2nd: The slow leveling and inflated xp requirements would be okay, really, especially considering the level cap is only 10 (that, at least, is D&D-like; 10th level is supposed to be pretty powerful), except for the fact that there's no way to gain xp other than completing quests. So you do a quest. Then you repeat it. Then you repeat it some more. Then you repeat it. You do this until you level. Then you keep doing it. It's really quite awful; I can't even imagine what playing an alt would be like. In most MMORPGs, you get a bit bored with your main, you start an alt, and you're *not* sick of the beginning game. In this one, I'm already bored with my 2nd-level main, but the thought of starting an alt and going through the same dungeons over and over again makes me throw up a little in my mouth.
3rd: Real-time combat is ridiculous. I'm sorry, but D&D combat is planned, regimented, ruled by dice. Why spend all that money on getting a license, and then completely throw out the well-established and popular mechanics of the system? Attacks of opportunity, flanking, sneak attacks, deciding between full-move and other actions, all that wonderful tactical depth is out the window, replaced by mash-the-right-mouse-button-as-fast-as-you-can.
4th: Given that the importance of things like 'rounds' is out the window due to the above decision, it's silly to stick to them in other contexts, like when my 6-wisdom fighter got hit with a -6 wisdom debuff, and found himself unable to do *anything* until it wore off. Couldn't talk to NPCs. Couldn't open doors. Couldn't even swing his hammer. Yeah, waiting around for *30 minutes* of real-time before I can play the game again is brilliant.
5th: Spell points? Get the fuck out here with that shit. 1st-level wizards in D&D simply cannot cast 24 magic missiles before they have to rest. If you want wizards who can do that, fine, but then why insist on calling that D&D, when it's not?
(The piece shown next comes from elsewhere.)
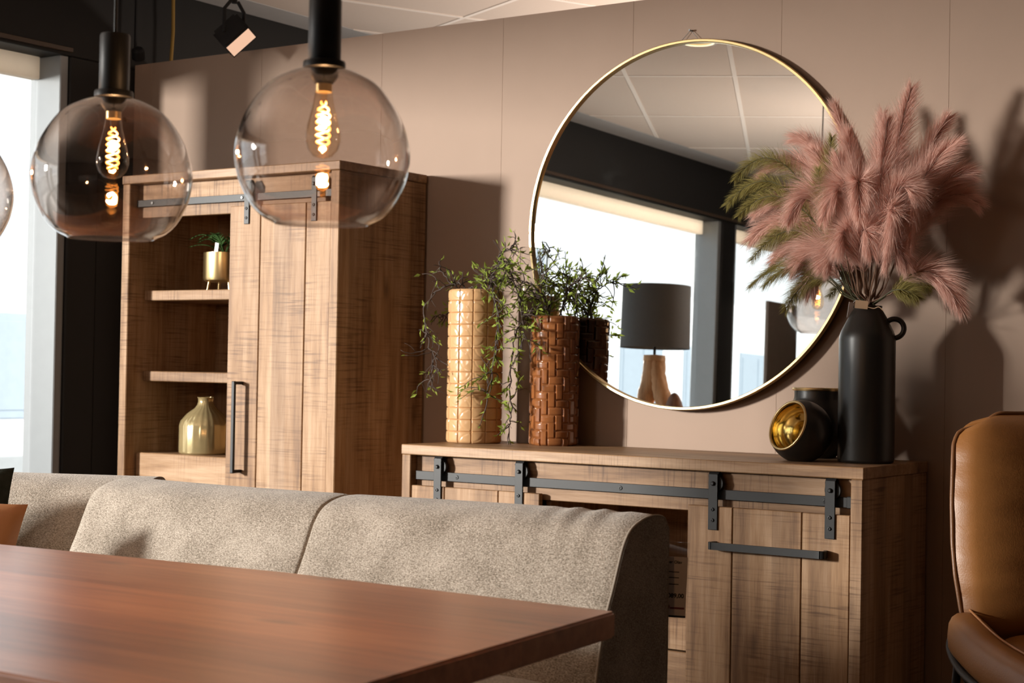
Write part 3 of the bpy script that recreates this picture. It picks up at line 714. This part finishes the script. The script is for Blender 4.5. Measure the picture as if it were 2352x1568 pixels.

On one hand, I'm curious as to how things play out at higher levels. On the other hand, I'm not curious enough to spend any more money or time to find out.
This is a trick that all service industries (Sat. Radio, directv, etc.) use for subscriber count. The subscriber count is the number of people, over the lifetime of the product, that have subscribed. Not the same as the current number of subscribers. Blizzard is *NOT* collection 6 million * $15 a month in subscription costs!